Monday 7 July 2014

Pope Francis holds meeting with sex-abuse victims

Six victims of sexual abuse by priests told their stories to Pope Francis in the Vatican on Monday. The pope has spoken openly about child abuse in the Catholic Church, but critics say he has taken too long to meet survivors.
Victims from his native Argentina have written to him to say they are pained over their exclusion from the meeting.
Six victims, two each from Ireland, Britain and Germany, attended the pope’s private morning Mass in his Vatican residence and then met  him afterwards, according to officials.
Francis has said he would show zero tolerance for anyone in the Catholic Church who abused children, including bishops, and has compared sexual abuse of children by priests to a “Satanic Mass”.
But he has also come under fire from victims’ groups for saying in an interview this year that the Roman Catholic Church has done more than any other organisation to root out paedophiles in its ranks.
It is not clear why the pope waited nearly 16 months after his election in March 2013 to meet with sexual abuse victims, particularly as his predecessor, former Pope Benedict, met with them several times during his trips outside Italy.

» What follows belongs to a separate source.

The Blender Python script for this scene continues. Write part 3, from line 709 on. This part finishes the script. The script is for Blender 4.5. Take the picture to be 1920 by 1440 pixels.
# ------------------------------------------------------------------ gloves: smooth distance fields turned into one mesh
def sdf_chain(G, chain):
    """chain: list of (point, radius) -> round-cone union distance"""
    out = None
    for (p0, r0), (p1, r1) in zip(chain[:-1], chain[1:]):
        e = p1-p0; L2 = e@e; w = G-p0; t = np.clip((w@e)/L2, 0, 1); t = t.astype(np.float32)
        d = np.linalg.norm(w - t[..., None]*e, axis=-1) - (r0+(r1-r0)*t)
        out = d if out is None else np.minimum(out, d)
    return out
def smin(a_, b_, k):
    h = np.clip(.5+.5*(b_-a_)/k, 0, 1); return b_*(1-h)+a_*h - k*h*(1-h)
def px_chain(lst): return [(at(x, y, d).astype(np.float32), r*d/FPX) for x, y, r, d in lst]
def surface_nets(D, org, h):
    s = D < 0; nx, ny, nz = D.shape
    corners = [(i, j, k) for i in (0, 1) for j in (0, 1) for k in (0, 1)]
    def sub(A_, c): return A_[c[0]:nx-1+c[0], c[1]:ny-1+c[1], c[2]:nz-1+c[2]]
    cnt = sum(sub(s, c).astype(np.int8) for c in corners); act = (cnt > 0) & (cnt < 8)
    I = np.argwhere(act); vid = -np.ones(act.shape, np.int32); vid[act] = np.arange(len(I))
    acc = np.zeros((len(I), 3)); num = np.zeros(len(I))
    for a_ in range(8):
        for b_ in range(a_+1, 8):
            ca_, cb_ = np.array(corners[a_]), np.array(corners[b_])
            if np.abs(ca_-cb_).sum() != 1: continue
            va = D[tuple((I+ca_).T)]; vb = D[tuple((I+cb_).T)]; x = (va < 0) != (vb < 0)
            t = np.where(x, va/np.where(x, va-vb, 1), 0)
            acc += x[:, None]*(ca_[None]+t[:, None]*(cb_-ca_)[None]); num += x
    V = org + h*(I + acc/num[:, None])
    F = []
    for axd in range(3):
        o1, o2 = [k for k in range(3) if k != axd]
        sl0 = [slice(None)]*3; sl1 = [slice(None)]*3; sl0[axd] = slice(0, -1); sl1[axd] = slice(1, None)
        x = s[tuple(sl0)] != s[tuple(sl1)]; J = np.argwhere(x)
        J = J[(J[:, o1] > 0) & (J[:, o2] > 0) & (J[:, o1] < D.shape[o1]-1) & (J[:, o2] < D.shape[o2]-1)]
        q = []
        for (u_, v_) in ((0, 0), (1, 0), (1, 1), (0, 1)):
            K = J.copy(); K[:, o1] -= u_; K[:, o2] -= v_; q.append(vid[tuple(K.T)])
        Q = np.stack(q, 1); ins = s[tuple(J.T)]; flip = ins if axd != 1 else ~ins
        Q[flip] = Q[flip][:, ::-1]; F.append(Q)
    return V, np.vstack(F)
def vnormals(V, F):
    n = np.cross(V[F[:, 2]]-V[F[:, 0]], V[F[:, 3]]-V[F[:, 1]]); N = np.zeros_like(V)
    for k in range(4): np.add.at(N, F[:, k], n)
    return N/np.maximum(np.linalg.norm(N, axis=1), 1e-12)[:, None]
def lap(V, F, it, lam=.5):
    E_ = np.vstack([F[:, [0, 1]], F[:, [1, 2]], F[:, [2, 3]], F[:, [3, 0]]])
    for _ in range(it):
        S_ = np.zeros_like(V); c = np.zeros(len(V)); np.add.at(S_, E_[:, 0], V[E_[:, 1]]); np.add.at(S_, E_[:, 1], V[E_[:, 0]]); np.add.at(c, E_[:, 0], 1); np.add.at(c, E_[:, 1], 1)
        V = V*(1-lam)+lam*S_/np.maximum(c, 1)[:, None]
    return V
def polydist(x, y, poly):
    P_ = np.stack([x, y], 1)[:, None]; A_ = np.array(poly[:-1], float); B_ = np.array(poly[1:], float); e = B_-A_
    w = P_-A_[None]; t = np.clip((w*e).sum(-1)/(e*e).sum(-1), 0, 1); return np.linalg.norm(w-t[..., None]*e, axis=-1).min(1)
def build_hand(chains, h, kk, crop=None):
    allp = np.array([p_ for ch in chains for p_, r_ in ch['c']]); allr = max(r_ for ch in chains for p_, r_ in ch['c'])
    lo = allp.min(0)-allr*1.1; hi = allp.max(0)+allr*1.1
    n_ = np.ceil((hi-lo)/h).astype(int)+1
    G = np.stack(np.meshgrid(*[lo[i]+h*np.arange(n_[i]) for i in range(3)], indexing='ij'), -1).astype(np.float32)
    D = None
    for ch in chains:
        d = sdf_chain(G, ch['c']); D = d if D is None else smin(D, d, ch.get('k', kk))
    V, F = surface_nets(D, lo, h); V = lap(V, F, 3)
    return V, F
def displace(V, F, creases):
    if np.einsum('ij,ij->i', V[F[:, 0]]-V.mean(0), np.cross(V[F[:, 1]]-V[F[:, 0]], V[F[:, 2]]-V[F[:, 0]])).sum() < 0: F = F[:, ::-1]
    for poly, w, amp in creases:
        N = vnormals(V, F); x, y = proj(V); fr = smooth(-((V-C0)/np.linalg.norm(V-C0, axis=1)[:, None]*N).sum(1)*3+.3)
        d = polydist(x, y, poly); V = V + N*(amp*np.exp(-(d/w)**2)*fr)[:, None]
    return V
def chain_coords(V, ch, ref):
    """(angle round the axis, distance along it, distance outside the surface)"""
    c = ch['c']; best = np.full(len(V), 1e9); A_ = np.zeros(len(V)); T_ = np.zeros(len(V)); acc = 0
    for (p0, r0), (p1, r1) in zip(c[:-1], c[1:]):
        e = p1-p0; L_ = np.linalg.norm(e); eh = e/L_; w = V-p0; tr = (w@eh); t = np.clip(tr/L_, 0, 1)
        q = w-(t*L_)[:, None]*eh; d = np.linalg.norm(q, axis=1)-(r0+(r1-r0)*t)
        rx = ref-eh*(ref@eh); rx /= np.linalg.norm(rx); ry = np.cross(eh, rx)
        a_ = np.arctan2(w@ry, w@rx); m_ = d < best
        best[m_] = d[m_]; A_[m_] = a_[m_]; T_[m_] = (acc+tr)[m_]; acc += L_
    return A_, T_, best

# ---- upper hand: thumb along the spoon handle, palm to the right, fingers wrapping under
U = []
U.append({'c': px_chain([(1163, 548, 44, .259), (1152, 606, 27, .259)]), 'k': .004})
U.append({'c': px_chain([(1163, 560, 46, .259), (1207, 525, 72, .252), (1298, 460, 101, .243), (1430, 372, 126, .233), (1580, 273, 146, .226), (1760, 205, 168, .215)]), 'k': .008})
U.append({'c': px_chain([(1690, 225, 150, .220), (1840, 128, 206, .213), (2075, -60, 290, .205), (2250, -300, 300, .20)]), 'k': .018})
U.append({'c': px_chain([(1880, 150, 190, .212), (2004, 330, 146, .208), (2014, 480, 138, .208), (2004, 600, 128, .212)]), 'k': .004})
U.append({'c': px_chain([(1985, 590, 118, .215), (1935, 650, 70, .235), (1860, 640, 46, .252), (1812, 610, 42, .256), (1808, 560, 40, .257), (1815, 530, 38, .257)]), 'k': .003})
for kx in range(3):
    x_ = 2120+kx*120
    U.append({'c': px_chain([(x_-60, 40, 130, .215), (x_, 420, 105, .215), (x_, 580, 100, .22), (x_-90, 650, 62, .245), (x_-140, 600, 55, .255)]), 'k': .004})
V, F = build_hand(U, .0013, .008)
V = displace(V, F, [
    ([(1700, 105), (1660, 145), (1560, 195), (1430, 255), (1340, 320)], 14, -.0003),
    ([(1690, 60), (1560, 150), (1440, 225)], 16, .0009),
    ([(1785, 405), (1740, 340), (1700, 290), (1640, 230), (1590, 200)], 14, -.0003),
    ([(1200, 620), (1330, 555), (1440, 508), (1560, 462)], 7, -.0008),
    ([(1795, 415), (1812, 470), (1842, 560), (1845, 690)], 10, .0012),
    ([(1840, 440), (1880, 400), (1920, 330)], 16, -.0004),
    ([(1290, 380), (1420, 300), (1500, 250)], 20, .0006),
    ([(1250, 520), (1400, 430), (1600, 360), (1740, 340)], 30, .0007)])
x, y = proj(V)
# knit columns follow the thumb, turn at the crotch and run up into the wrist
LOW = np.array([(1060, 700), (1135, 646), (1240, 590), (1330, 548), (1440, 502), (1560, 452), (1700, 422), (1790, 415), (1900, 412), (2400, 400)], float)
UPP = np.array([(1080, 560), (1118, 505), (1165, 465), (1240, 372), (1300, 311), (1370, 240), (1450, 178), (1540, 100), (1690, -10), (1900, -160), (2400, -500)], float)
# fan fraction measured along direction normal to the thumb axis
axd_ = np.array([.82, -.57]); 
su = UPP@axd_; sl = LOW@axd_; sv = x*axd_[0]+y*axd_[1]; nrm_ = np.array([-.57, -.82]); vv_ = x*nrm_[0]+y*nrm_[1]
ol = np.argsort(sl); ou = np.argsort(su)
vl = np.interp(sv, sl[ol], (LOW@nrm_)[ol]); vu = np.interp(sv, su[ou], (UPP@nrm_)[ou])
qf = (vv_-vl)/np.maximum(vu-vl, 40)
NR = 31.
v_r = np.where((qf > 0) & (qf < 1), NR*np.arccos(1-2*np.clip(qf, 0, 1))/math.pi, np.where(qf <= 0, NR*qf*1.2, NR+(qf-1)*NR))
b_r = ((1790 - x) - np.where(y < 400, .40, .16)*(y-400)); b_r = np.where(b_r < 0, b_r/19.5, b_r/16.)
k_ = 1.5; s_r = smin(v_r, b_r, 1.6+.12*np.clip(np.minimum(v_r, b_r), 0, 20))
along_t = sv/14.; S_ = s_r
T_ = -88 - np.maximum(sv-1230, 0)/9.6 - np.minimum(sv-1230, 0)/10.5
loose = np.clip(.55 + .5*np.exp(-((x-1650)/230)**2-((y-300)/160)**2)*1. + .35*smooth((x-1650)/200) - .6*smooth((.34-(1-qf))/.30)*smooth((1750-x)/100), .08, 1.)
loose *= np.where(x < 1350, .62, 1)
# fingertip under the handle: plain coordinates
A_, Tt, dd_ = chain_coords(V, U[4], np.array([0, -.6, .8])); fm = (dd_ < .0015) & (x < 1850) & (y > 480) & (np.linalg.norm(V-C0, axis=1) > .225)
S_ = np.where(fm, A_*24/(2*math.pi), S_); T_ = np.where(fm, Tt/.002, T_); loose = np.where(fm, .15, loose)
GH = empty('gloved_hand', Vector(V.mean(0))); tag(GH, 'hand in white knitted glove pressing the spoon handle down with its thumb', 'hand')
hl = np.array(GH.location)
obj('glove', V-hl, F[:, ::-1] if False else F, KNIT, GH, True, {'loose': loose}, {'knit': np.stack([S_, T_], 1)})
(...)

“I think it’s very important that the pope meet with victims,” said Anne Doyle of Bishops Accountability, a U.S.-based documentation centre on abuse in the Catholic Church.
“We know that this pope is capable of compassion and his refusal to meet with sexual-abuse victims so far has been inconsistent with the mercy he has shown with so many marginalised. This is something that he had to rectify,” she said.
Victims’ groups have said the pope had an uneven record of dealing with abuse cases in Argentina when he was archbishop of Buenos Aires, and victims from that country sent him a letter asking him why they were not invited to Monday’s meeting.
Pain in Argentina
“This fact pains us,” four victims of sexual abuse by priests wrote. “You must know the things that happen here and why the victims have been fighting for so many years, as well as the new cases that are surfacing.”
Doyle said the pope should quickly follow up with “several core actions” to show that the meeting was not merely ceremonial.
“He definitely must explicitly tell his bishops that all Church officials must report crimes and suspected crimes to civil authorities.” She said that in some developing countries, it is up to the victim to report sexual crimes.
The sexual abuse scandal has haunted the Catholic Church for more than two decades but became a major issue in the United States about 10 years ago.
Since then it has also disgraced local churches in Ireland, Germany, Belgium, the Netherlands and other countries and badly tarnished the Church’s image.
The Vatican says 3,420 credible accusations of sexual abuse by priests had been referred to the Vatican in the past 10 years and 824 clerics defrocked. The Church in the United States has paid $2.5 billion in compensation to victims.
The commission advising the pope on the sexual-abuse crisis, which includes Boston’s Cardinal Sean O’Malley, met on Sunday and is expected to announce on Monday that it will take in more members from the developing world.